Nicholson is certainly fond of the ejaculatory oh!: ‘A child, a beauteous child, between seven and eight years old, was on her knees, praying by the death bed of her dying mother … Oh! fervently she prayed. … Oh! fair and sympathising reader … Oh! the throbbing pulses of that pure, devoted heart were worth miracles’ [3] He also evidently believed the only thing needful to replicate the effective Dickensy tone is repetition. Thus his description when old Peter the herbalist alights from ‘the Twickenham coach’: ‘Twickenham is still Twickenham; even in these days of change, Twickenham is unaltered. Oh! Twickenham town is a sacred old place’ [6]; or his account of Mrs Fribble, where we can almost see Nicholson chivvying his writing self along as we read: ‘Mrs. Fribble was a sagacious woman; yes, sagacious—that is the identical word—sagacious. Wild beasts had sagacity—so had Mrs Fribble’ [11]. And what of Bow-street?
Bow-street is a curious locality. There is food for the philosopher in Bow-street. Bow-street is an enquiring place … Oh! Bow-street is a rare and interesting section of the metropolis. To see Bow-street in perfection one must pass days and nights in its precincts.
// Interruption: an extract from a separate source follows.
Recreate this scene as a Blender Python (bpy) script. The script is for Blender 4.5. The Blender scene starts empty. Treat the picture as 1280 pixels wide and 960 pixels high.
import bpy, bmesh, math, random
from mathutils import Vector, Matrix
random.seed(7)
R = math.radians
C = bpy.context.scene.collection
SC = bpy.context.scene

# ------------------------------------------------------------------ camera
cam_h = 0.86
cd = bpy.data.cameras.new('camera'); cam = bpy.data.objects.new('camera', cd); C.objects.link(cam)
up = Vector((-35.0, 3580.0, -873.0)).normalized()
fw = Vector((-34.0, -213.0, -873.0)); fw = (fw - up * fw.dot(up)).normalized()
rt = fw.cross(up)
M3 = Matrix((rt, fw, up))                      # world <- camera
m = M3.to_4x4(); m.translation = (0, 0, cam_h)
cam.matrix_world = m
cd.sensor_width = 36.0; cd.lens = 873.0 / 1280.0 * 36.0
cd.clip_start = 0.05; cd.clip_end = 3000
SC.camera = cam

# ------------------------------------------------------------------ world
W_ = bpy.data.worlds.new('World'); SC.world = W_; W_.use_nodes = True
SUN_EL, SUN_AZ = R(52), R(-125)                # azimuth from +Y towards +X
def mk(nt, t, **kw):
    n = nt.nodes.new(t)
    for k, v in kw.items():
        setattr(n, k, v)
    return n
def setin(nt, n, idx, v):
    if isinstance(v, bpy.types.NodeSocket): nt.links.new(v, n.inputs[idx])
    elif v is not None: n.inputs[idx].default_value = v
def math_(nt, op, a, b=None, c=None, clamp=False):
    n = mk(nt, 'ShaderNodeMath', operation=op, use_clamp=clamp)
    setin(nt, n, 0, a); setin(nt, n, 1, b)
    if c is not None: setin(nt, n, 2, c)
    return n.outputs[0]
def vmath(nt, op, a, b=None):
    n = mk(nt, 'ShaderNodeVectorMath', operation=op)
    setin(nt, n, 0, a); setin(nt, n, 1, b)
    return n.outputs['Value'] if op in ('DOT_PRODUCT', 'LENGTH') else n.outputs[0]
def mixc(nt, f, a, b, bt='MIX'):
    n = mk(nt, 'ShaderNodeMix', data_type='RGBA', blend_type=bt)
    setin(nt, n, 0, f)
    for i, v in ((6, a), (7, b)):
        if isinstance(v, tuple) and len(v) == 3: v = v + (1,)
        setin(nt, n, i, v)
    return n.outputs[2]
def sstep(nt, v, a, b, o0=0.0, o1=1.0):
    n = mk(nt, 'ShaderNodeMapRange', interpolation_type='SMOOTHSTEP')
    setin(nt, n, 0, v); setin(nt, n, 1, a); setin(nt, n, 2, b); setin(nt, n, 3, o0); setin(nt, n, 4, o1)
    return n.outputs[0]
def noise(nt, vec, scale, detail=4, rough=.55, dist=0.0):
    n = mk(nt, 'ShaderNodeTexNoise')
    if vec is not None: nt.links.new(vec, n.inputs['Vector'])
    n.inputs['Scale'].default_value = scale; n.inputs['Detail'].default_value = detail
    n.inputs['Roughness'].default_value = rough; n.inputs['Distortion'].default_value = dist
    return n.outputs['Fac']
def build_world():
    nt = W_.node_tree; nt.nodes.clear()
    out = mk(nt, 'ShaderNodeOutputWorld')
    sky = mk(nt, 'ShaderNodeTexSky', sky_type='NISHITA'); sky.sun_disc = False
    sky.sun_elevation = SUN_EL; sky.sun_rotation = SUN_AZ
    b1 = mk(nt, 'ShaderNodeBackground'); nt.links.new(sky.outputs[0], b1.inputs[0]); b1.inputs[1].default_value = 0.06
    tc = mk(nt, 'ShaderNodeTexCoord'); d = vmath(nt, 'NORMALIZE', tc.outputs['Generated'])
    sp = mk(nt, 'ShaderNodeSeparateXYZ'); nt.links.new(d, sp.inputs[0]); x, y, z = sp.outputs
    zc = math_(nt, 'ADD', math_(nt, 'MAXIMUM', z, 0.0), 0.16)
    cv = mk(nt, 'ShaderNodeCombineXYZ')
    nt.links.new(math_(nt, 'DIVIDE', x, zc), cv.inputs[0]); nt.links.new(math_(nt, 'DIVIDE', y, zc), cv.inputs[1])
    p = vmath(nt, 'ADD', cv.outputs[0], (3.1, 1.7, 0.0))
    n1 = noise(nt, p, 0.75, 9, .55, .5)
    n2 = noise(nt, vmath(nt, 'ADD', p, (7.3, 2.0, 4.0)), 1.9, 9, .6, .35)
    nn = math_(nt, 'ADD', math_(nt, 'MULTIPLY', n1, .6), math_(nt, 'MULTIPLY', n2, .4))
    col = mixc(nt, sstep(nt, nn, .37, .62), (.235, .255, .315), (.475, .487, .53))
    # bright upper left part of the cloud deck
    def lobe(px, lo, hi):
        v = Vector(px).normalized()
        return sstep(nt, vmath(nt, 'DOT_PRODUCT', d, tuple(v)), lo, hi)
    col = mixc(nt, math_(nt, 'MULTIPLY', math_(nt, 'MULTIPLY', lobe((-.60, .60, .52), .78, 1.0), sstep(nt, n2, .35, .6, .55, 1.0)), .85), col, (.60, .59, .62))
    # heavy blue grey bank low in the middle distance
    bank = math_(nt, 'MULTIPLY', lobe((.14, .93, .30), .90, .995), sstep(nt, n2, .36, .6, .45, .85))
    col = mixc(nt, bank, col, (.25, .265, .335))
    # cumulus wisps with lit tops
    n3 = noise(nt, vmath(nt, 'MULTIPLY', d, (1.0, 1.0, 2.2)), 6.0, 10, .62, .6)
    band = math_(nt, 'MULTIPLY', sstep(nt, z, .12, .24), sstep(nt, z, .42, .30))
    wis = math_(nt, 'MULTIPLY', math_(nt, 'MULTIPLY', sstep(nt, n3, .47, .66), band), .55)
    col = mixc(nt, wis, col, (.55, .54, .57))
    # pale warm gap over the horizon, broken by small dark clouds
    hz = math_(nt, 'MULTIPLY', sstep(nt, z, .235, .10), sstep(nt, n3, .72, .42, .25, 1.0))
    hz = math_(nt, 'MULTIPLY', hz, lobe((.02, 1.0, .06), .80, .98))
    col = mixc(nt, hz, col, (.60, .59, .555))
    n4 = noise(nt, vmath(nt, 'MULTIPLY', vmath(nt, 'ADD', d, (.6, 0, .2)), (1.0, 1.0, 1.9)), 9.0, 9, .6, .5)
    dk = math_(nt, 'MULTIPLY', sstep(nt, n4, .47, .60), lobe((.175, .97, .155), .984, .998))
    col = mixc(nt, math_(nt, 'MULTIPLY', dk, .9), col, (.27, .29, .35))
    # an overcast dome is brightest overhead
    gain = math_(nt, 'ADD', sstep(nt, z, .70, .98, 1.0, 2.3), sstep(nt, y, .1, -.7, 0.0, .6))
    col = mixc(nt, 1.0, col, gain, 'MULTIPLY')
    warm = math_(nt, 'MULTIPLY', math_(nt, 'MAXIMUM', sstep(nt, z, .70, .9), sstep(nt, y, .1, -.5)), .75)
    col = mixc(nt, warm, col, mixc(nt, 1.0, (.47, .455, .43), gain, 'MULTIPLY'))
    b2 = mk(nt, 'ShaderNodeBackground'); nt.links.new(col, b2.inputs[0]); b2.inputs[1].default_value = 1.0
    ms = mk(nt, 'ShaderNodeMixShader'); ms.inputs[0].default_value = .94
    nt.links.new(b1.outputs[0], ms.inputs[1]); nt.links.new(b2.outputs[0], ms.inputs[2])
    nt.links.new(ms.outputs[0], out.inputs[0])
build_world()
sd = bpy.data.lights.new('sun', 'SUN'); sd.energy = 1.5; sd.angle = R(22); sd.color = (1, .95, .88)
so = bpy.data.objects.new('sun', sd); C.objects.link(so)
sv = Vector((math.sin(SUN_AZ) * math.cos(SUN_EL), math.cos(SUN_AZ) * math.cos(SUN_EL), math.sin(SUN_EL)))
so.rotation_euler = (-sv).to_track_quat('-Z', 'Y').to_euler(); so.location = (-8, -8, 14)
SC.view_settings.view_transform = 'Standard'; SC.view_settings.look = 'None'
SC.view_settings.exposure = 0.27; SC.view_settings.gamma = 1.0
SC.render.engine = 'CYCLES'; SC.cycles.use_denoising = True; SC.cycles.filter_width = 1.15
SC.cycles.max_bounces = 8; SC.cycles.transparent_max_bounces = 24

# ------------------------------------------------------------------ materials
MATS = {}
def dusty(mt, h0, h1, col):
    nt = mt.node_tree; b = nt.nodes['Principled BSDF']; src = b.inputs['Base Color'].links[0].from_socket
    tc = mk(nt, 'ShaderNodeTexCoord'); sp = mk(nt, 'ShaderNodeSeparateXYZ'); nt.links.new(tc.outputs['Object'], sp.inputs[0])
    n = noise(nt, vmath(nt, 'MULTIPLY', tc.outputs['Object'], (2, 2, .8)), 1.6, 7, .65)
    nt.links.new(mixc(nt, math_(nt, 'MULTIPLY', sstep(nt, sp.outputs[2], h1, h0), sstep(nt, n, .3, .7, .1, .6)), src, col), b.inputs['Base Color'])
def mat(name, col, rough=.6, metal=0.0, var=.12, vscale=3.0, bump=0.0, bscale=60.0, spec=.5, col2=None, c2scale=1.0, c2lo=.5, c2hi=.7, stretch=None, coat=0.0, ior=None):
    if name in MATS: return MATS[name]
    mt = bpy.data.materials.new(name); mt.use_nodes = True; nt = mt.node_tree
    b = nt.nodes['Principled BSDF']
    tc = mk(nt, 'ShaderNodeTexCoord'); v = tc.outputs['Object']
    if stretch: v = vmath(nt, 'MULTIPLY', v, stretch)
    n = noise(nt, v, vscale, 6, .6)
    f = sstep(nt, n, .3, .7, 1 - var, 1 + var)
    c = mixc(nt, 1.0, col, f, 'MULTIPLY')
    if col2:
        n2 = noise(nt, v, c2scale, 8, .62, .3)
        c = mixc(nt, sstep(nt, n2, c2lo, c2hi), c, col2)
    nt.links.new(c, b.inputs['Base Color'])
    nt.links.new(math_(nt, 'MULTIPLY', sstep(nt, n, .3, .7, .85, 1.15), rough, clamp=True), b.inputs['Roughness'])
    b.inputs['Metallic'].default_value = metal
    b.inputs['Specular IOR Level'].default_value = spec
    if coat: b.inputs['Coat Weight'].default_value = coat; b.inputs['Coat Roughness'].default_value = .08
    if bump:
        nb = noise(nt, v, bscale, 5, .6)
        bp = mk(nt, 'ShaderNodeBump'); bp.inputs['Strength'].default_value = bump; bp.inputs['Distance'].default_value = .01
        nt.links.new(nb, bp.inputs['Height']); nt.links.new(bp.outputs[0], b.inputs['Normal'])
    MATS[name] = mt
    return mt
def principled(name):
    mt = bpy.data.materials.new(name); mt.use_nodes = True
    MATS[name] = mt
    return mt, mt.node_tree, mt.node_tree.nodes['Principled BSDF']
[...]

Those who sleep in Bow-street, or try to, have due notice of the approach of traffic… in every part of England except Bow-street—always excepting Bow-street … Stranger, that remorseless donkey comes three times a week to Bow-street … Bow-street station-house produces more examples of folly than any other in London … [47]
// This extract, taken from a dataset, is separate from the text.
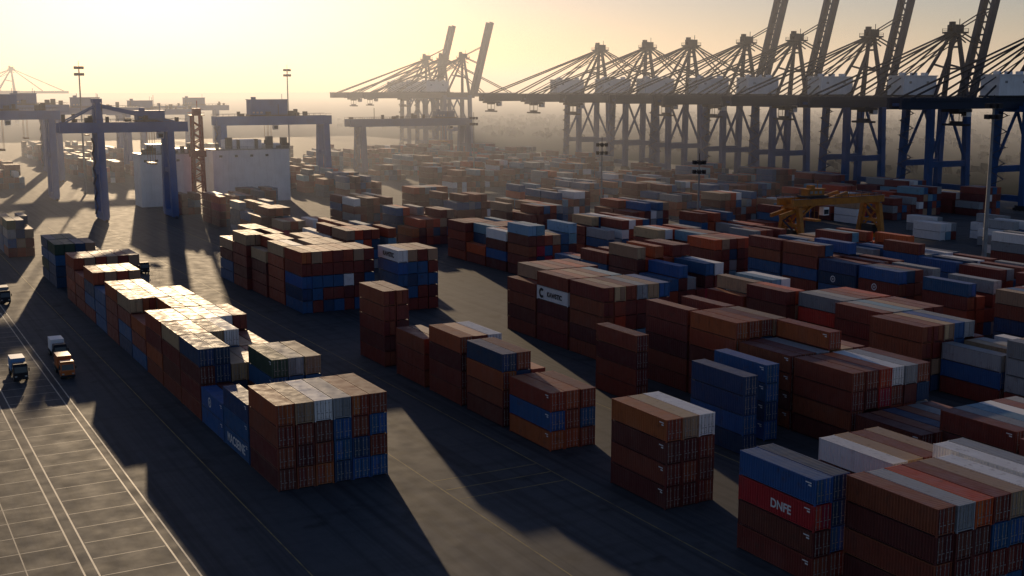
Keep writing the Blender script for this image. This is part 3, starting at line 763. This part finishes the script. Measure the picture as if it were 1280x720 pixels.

And so on. From time to time he’ll rise, as it were, in the general direction of comic prose, although he falls away again soon enough.
Miss Witherly took [his card] and read: “CAPTAIN MAGNUS BLATHER” “He’s in the army, I suppose,” said Julia.
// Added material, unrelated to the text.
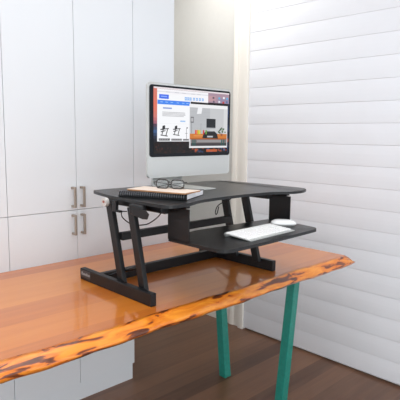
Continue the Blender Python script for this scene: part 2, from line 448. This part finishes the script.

“Oh yes,” returned the landlady; “he has been wounded all over, and he says he’s got a grape in his right ham. I don’t know whether he’s marked with fruit, or what he means.” [32]
But towards the end the sense of padding becomes uncomfortably evident.
CHAPTER XLVII
MR. WHIFFEN THINKS TO HIMSELF THAT HE’LL GO AND SEE HOW THE GALS ARE, AFTER THE EMETICS, BEFORE HE GIVES ONE TO MRS. W.“I’ll just see,” said Whiffen, to himself, “how them ’metics operates upon the gals at the mansion; and if they don’t hurt ‘em much, Mrs W. shall have one the next time I go to London, bless her heart!"
Chapter 50 is mostly given over to a lengthy interpolated tale that has nothing to do with the main story. The ending happens with startling abruptness; a two-paragraph chapter 55 jolts the characters unexpectedly to Cremorne Gardens, for no very apparent reason; and the final chapter (the 56th), back home again, suddenly ties up the loose ends, marrying Shadow to Cleopatra, Mr Fink to Miss Witherly and disposing of the baddies. Presumably his publisher, finding continuing serialisation unprofitable, had put a stop to the operation. There follows a rather peculiar closing address from the author:
FAREWELL kind and benignant Reader … I have endeavoured to amuse and instruct you. … I think I may, without arrogance, predict that these pages will be read with pleasure by those whose tastes are not vitiated, and who prefer a simple story, representing scenes of real life, to the monstrous productions of a feverish imagination, which of late have been received with unmerited though almost universal applause. RENTON NICHOLSON.
Presumably a dig at Dickens himself; a strange touch in a book seeking to exploit Dickens’s fame.